_Work to do_
The listing below begins with the first line you should copy; stop after the line containing "COL = SC.collection", and drop every picture.

** Begin **

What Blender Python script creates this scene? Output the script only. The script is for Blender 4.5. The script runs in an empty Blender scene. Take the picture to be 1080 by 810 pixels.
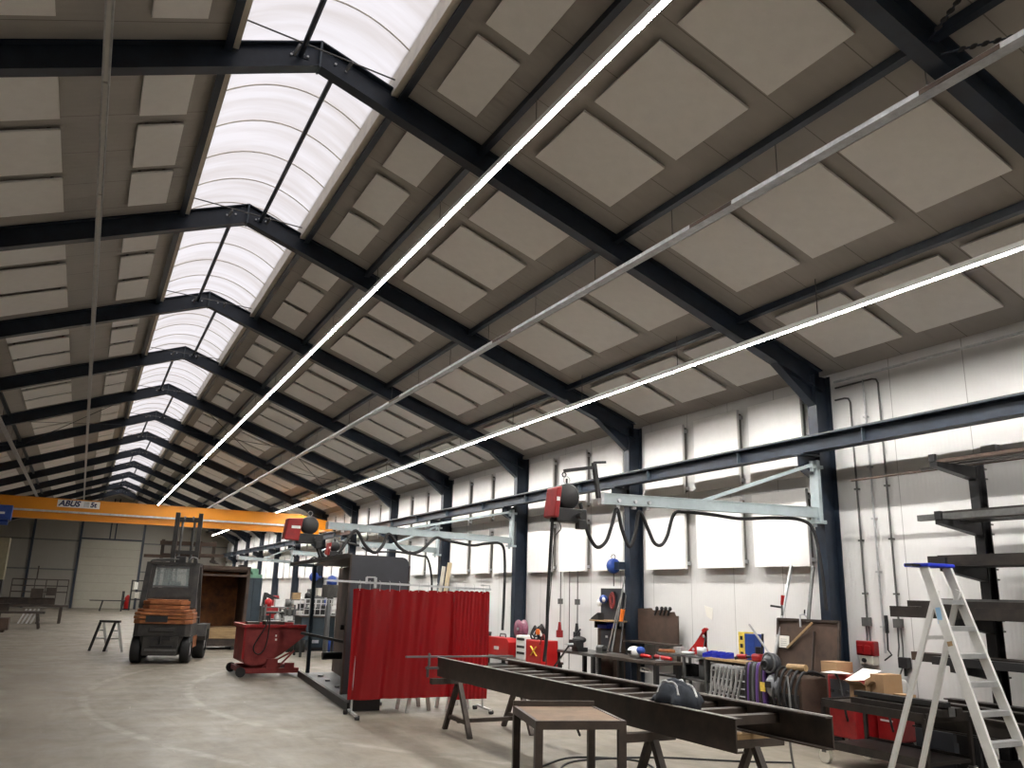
import bpy, bmesh, math, random
from mathutils import Vector, Matrix
random.seed(7)
PI = math.pi
SC = bpy.context.scene
COL = SC.collection

# ------------------------------------------------------------------ camera, world, exposure
def cam_axes(yaw, pitch, roll):
    cy, sy, cp, sp = math.cos(yaw), math.sin(yaw), math.cos(pitch), math.sin(pitch)
    f = Vector((sy*cp, cy*cp, sp)); r = Vector((cy, -sy, 0)); u = r.cross(f)
    cr, sr = math.cos(roll), math.sin(roll)
    return cr*r + sr*u, -sr*r + cr*u, f
CR, CU, CF = cam_axes(math.radians(26.77159), math.radians(14.41255), math.radians(1.57834))
FPX = 864.087
cd = bpy.data.cameras.new('camera'); cam = bpy.data.objects.new('camera', cd); COL.objects.link(cam)
cd.sensor_width = 36; cd.lens = FPX/1080*36; cd.clip_end = 300; cd.clip_start = .05
M_ = Matrix((CR, CU, -CF)).transposed().to_4x4(); M_.translation = Vector((0, 0, 1.8)); cam.matrix_world = M_
SC.camera = cam

def in_view(p, m=30):
    d = Vector(p)-Vector((0, 0, 1.8)); z = d.dot(CF)
    if z < .3: return False
    u = 540+FPX*d.dot(CR)/z; v = 405-FPX*d.dot(CU)/z
    return -m < u < 1080+m and -m < v < 810+m

W = bpy.data.worlds.new('sky'); SC.world = W; W.use_nodes = True
bg = W.node_tree.nodes['Background']; bg.inputs[0].default_value = (.97, .96, 1.0, 1); bg.inputs[1].default_value = 1.42
SC.view_settings.view_transform = 'Standard'; SC.view_settings.look = 'None'
SC.view_settings.exposure = 0.13; SC.view_settings.gamma = 1; SC.view_settings.use_curve_mapping = False
LED_POWER = 205.0
cy_ = SC.cycles
cy_.max_bounces = 7; cy_.diffuse_bounces = 4; cy_.glossy_bounces = 3; cy_.transmission_bounces = 4; cy_.transparent_max_bounces = 6
cy_.use_denoising = True; cy_.caustics_reflective = False; cy_.caustics_refractive = False; cy_.sample_clamp_indirect = 6

# ------------------------------------------------------------------ building constants (metres)
XA, ZA, SL = 1.743, 8.262, .36266          # ridge, roof line height there, slope
XR, XL = 10.10, 1.743*2-10.10
YA, BAY = 8.957, 5.0                        # first full frame in view, frame spacing
YB = YA+12*BAY                              # far gable
YF = -7.5
def zr(x): return ZA-SL*abs(x-XA)
def mir(x): return 2*XA-x
def bay(k): return ORD[k+3]
ORD = ['first', 'second', 'third', 'fourth', 'fifth', 'sixth', 'seventh', 'eighth', 'ninth', 'tenth', 'eleventh', 'twelfth', 'thirteenth', 'fourteenth', 'fifteenth']

# ------------------------------------------------------------------ materials
def nm(name):
    m = bpy.data.materials.new(name); m.use_nodes = True
    return m, m.node_tree, m.node_tree.nodes['Principled BSDF']
def setc(b, col, rough=.6, metal=0., spec=.5):
    b.inputs['Base Color'].default_value = (*col, 1); b.inputs['Roughness'].default_value = rough
    b.inputs['Metallic'].default_value = metal; b.inputs['Specular IOR Level'].default_value = spec
def mat(name, col, rough=.6, metal=0., var=.12, scale=4., spec=.5, bump=0., col2=None, stretch=None):
    """base colour broken up by noise; col2 = colour of stains"""
    m, t, b = nm(name); setc(b, col, rough, metal, spec)
    N = t.nodes; L = t.links
    tc = N.new('ShaderNodeTexCoord'); no = N.new('ShaderNodeTexNoise'); no.inputs['Scale'].default_value = scale
    no.inputs['Detail'].default_value = 5; no.inputs['Roughness'].default_value = .65
    src = tc.outputs['Object']
    if stretch:
        mp = N.new('ShaderNodeMapping'); mp.inputs['Scale'].default_value = stretch; L.new(src, mp.inputs[0]); src = mp.outputs[0]
    L.new(src, no.inputs['Vector'])
    r = N.new('ShaderNodeValToRGB'); e = r.color_ramp.elements
    c2 = col2 if col2 else tuple(min(1, c*(1+var)) for c in col)
    c1 = tuple(c*(1-var) for c in col)
    e[0].position = .32; e[0].color = (*c1, 1); e[1].position = .68; e[1].color = (*c2, 1)
    L.new(no.outputs[0], r.inputs[0]); L.new(r.outputs[0], b.inputs['Base Color'])
    if bump:
        bp = N.new('ShaderNodeBump'); bp.inputs['Strength'].default_value = bump; bp.inputs['Distance'].default_value = .01
        L.new(no.outputs[0], bp.inputs['Height']); L.new(bp.outputs[0], b.inputs['Normal'])
    return m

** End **

_Finished exercise_
What Blender Python script creates this scene? Output the script only. The script is for Blender 4.5. The script runs in an empty Blender scene. Take the picture to be 1080 by 810 pixels.
import bpy, bmesh, math, random
from mathutils import Vector, Matrix
random.seed(7)
PI = math.pi
SC = bpy.context.scene
COL = SC.collection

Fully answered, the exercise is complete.